What you will do: Pick out all lines in the listing holding the string "that" and copy them.
☆ ☆ ☆ ☆ ☆
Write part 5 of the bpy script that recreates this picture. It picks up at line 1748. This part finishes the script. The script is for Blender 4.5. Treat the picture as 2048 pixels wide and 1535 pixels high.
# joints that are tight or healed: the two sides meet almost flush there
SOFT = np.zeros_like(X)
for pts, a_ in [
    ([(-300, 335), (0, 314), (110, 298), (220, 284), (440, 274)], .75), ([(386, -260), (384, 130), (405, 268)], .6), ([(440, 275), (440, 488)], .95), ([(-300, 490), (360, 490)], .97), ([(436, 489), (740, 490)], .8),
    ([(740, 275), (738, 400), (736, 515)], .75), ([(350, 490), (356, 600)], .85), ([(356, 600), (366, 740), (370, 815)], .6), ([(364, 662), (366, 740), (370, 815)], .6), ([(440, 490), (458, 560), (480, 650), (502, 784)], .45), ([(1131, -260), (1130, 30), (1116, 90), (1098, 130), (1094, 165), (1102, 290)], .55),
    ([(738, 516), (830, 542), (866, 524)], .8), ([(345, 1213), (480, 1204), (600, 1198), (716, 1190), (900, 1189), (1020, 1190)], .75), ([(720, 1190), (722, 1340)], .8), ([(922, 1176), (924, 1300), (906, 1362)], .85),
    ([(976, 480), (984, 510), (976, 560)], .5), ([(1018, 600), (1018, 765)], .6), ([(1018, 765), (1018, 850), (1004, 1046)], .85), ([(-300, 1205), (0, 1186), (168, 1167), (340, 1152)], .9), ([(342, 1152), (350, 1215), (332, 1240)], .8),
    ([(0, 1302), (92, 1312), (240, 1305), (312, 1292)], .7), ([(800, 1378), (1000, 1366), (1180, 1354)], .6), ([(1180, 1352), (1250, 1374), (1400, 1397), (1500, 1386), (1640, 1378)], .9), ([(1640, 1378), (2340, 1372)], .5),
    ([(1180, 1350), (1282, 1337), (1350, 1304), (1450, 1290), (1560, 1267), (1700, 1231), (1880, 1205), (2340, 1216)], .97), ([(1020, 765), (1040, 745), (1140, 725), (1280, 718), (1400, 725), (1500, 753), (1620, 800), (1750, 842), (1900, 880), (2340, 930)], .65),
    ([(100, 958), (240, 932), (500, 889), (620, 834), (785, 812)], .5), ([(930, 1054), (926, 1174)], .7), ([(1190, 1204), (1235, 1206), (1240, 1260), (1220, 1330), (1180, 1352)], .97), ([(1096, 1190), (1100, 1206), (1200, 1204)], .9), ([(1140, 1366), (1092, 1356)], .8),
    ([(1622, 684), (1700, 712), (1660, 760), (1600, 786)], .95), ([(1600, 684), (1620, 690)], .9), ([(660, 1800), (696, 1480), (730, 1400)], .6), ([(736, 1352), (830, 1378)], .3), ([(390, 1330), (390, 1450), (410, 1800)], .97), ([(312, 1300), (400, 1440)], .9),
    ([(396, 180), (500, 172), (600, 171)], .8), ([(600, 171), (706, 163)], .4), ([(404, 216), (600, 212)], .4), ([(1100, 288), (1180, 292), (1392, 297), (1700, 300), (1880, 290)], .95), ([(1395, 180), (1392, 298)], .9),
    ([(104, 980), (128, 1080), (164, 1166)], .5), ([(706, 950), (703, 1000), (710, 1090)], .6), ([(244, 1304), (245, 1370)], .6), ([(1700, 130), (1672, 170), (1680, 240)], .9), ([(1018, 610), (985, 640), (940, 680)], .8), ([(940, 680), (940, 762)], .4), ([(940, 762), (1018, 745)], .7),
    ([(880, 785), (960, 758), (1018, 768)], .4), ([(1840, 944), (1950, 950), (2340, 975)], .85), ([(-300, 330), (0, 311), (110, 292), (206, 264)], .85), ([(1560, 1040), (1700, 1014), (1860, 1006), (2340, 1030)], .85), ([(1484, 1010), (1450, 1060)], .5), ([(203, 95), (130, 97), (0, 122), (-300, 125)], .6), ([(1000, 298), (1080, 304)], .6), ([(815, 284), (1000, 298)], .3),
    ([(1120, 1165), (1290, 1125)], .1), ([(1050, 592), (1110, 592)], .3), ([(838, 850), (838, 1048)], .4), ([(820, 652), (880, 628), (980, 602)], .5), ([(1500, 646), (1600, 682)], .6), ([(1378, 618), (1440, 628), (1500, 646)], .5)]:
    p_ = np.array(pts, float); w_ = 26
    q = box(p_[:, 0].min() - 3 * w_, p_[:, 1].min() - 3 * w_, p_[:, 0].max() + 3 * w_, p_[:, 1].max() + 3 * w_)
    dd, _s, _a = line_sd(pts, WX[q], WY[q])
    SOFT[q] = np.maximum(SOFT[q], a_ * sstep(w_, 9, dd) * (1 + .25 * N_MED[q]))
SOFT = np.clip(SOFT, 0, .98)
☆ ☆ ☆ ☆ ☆
Answer to this problem:
Write part 5 of the bpy script that recreates this picture. It picks up at line 1748. This part finishes the script. The script is for Blender 4.5. Treat the picture as 2048 pixels wide and 1535 pixels high.
# joints that are tight or healed: the two sides meet almost flush there